I don't care about data rate.

 

[Nigel Goodwin]

So let's say that I want to have a short whip antenna. Would I be better off doing low frequency, which would mean an antenna that would not be totally efficient, but have better range; or high frequency, which would mean an antenna that would be totally efficient, but have a smaller range? Or is there a happy medium somewhere?

I don't care about data rate.

If your aerial is too short it will perform FAR worse than any problems occuring due to the frequency in use (within reason!). But bear in mind that any VHF signal (or above) is essentially line of sight.
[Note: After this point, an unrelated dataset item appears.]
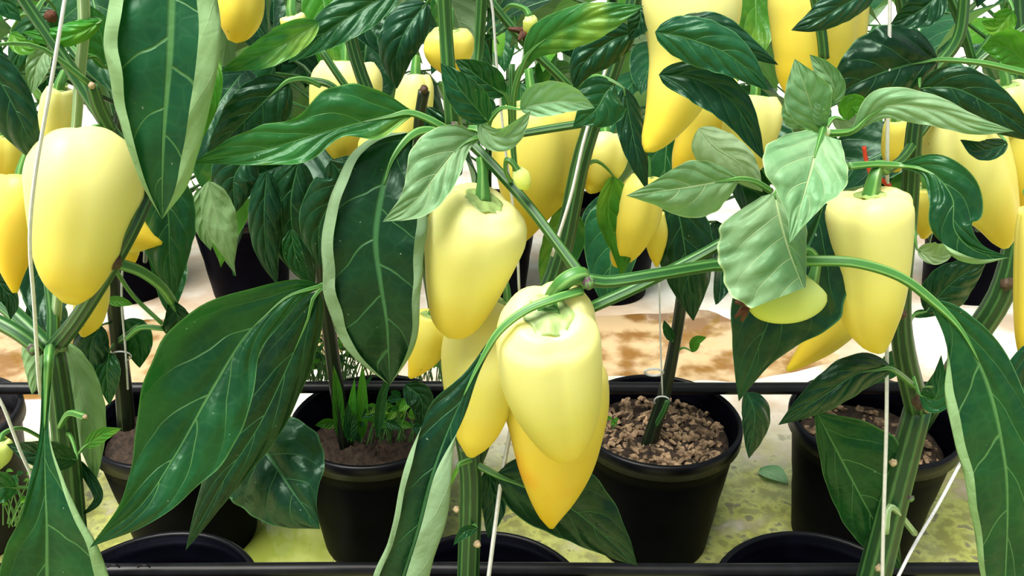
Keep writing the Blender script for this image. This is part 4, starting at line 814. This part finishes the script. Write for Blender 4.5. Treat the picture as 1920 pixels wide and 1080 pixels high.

How about mentioning what you have in mind?, there are VERY strict restrictions on what frequencies you can use, and what you can use them for.

 

[zachtheterrible]

How about mentioning what you have in mind?, there are VERY strict restrictions on what frequencies you can use, and what you can use them for.

Not really sure, i was just curious. :lol:

 

[Pyroandrew]

ω/2Pi = f

 

[Nigel Goodwin]

ω/2Pi = f

So why not replace it with 'f' in the formula?.

Another query?, what is 'ω', it looks like a capital omega?.

 

[zachtheterrible]

what is 'ω', it looks like a capital omega?.

Wavelength? Even though its the wrong character.

 

[Nigel Goodwin]

what is 'ω', it looks like a capital omega?.

Wavelength? Even though its the wrong character.

Not a bad try!.

But the formula doesn't work for that:

Frequency = 300,000,000/wavelength

 

[Pyroandrew]

The "ω" is indeed an Omega, it does not stand for wavelengh though.

It is, frequency, in radians per second.

If is used a lot more than f in most calculations as it provides an easier and neater solution with less working out. In this instance a neater way of expressing it is by using f, sorry for any confusion, it's a habit, a bit like always having your calculator set to radians all the time, and then messing up calculations because of not changing it back to degrees.

 

[Nigel Goodwin]

The "ω" is indeed an Omega, it does not stand for wavelengh though.

It is, frequency, in radians per second.

You learn something every day :lol:

I recognised Omega because it was mentioned at technical college (back in about 72/73?), the lecturer described it as 'like a babies bottom' - I can't remember the context though?.